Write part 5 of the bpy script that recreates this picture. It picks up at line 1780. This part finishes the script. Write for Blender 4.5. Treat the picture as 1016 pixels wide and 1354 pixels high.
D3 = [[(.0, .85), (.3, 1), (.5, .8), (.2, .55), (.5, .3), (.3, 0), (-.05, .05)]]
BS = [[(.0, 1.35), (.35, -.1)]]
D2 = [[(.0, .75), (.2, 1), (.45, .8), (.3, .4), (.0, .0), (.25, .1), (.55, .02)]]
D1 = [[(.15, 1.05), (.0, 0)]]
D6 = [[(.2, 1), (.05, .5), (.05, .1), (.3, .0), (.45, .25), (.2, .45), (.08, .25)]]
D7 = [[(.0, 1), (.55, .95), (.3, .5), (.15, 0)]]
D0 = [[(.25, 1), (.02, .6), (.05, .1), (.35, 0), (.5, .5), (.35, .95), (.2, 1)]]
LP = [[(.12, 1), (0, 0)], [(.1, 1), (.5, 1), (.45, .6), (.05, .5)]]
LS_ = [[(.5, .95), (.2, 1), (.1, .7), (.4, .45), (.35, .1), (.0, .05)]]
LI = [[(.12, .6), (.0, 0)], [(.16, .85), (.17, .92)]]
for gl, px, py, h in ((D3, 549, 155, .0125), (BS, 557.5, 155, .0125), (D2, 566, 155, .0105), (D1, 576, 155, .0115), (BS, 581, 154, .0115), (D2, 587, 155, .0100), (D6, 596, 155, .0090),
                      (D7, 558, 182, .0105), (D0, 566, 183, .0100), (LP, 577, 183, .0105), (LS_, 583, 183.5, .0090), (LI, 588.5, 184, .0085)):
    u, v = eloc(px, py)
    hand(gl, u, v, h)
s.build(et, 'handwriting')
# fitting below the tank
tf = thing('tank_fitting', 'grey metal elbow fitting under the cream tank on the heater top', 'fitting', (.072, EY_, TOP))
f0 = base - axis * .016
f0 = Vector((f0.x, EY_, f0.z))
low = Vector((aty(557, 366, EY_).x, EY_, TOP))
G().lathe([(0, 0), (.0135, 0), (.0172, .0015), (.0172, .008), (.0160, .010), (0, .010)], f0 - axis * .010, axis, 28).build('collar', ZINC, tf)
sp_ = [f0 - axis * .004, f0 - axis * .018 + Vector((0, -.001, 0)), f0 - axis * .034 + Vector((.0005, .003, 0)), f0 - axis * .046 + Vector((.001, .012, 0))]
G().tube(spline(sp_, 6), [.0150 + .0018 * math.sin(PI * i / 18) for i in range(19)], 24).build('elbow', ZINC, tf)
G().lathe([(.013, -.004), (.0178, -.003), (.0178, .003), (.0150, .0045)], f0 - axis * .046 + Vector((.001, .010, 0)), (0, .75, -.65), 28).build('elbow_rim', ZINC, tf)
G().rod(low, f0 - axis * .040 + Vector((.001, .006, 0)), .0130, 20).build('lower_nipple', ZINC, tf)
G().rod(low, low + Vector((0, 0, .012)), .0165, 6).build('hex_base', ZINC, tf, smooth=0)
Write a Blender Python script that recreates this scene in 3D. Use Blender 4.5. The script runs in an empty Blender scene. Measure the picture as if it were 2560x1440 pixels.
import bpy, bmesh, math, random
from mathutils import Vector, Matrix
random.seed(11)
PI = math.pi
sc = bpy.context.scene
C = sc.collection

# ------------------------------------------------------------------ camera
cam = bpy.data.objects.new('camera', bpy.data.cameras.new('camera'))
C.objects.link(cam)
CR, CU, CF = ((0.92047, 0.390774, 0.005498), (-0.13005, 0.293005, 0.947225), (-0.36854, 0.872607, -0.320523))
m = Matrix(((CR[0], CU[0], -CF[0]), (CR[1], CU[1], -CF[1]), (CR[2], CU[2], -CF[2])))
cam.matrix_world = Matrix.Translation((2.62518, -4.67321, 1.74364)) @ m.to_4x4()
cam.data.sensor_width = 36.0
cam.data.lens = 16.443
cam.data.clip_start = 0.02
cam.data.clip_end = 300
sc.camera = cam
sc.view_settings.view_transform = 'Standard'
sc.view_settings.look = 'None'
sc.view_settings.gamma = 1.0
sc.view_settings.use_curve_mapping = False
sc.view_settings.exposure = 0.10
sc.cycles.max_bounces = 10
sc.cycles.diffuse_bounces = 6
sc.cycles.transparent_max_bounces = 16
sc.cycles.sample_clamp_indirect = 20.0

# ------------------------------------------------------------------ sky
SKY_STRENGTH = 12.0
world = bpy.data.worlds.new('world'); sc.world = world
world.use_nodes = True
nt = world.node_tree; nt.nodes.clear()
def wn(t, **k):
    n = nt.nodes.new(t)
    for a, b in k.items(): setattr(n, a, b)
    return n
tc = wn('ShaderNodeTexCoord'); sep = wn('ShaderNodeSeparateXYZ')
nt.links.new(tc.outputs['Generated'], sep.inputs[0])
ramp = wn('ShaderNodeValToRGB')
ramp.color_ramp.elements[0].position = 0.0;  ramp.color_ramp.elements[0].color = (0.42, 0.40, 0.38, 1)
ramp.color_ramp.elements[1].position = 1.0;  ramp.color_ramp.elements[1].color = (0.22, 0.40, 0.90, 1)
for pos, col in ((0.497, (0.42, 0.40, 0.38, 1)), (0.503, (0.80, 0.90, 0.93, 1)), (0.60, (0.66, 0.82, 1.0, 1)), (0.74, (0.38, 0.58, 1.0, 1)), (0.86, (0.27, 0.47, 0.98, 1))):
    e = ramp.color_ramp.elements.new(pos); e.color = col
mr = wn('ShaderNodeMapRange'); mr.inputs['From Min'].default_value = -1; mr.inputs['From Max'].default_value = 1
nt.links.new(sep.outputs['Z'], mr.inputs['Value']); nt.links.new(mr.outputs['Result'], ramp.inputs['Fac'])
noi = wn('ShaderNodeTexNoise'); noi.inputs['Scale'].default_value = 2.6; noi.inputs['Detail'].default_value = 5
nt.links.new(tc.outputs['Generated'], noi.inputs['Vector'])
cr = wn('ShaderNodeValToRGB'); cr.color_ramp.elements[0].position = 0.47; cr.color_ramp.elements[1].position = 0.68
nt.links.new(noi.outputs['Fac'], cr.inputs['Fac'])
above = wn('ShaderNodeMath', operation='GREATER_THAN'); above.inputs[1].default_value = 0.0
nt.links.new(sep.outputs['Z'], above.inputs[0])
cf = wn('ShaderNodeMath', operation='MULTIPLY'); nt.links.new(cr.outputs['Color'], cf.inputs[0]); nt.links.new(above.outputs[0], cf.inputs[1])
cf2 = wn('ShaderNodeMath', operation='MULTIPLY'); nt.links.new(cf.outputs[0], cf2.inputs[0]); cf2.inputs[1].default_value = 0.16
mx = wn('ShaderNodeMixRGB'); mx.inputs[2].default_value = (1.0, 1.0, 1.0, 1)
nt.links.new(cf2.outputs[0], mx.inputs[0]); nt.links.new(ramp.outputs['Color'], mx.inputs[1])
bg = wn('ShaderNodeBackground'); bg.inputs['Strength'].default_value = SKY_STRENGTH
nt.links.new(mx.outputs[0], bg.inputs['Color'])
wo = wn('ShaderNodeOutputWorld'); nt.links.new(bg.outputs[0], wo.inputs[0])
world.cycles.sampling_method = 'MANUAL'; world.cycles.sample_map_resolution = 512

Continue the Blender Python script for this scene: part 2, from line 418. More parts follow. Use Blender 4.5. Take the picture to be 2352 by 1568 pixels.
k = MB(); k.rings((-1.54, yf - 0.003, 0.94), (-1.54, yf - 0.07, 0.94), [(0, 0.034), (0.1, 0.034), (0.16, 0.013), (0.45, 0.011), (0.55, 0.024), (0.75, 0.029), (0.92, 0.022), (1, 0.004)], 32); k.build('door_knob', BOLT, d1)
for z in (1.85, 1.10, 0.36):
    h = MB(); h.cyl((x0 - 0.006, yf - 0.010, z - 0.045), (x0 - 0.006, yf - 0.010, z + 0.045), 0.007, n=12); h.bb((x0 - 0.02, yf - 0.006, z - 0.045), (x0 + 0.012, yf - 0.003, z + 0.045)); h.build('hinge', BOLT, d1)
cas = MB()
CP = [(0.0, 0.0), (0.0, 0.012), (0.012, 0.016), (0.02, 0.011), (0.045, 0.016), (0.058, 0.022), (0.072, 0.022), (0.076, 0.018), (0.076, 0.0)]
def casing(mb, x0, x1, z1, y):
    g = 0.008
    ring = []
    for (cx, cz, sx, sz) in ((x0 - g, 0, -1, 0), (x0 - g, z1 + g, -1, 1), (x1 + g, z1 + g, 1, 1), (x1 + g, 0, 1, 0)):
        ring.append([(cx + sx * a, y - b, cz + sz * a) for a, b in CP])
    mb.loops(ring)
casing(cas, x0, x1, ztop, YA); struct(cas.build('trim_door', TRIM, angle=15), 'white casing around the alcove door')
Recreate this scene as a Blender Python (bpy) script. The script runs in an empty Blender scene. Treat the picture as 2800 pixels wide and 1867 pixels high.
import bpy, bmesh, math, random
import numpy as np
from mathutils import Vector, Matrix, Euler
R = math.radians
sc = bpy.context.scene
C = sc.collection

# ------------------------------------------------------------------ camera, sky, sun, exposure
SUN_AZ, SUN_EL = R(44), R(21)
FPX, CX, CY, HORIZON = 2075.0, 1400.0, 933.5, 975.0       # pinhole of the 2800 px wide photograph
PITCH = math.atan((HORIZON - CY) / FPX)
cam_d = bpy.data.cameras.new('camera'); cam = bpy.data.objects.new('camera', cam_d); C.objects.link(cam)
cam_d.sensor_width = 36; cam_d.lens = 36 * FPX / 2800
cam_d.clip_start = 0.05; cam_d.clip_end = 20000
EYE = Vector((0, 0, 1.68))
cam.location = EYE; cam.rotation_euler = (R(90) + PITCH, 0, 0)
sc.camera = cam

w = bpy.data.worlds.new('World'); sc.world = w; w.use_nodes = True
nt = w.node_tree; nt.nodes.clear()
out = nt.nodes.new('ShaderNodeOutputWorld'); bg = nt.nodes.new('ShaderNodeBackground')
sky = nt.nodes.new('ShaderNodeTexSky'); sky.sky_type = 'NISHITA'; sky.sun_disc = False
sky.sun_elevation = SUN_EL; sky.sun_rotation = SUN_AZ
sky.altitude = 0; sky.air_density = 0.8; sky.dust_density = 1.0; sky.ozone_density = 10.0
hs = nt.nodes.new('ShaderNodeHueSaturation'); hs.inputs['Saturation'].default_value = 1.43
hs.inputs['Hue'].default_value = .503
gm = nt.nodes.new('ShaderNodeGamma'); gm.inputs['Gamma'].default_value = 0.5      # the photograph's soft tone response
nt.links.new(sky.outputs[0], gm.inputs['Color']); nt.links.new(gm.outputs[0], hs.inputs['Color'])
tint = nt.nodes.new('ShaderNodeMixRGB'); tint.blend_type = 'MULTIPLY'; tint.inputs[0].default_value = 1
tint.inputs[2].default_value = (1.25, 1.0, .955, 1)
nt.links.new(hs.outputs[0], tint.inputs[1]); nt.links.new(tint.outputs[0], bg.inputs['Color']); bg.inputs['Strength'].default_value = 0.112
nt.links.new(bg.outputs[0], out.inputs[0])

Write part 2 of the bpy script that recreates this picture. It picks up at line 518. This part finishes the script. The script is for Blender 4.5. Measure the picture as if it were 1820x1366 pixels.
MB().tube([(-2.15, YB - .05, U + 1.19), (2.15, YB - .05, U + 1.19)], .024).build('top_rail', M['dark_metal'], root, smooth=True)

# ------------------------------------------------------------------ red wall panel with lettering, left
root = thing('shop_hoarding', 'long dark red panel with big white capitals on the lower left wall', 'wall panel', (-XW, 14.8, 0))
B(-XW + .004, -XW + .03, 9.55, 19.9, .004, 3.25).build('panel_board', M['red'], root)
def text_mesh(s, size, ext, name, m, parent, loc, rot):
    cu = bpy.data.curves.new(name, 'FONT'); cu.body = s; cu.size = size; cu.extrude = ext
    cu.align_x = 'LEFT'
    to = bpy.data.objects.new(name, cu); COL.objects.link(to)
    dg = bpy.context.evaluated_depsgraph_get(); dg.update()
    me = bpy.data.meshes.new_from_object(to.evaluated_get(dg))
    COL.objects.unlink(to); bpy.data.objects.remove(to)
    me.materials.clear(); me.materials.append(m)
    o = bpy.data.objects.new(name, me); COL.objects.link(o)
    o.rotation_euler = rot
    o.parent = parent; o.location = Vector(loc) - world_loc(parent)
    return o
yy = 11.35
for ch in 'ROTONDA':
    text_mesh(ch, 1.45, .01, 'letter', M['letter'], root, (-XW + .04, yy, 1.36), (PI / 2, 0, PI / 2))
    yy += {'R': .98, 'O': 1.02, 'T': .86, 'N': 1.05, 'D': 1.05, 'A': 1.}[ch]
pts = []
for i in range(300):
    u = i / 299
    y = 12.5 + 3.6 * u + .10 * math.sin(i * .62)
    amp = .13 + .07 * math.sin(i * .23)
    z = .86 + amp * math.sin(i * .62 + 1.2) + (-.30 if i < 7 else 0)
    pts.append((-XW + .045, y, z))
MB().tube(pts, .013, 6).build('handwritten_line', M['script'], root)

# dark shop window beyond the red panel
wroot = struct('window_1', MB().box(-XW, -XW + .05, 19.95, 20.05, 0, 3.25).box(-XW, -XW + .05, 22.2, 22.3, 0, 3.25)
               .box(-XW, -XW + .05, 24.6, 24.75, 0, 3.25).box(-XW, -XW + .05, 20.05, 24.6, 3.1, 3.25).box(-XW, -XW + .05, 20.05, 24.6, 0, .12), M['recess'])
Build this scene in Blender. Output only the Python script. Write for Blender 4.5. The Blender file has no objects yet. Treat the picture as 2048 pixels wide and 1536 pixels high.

________________________________________

▸ BRIEF
Say how many lines in this listing hold the string "Treat", giving the count and nothing more.

▸ REPLY TO THE EXERCISE
3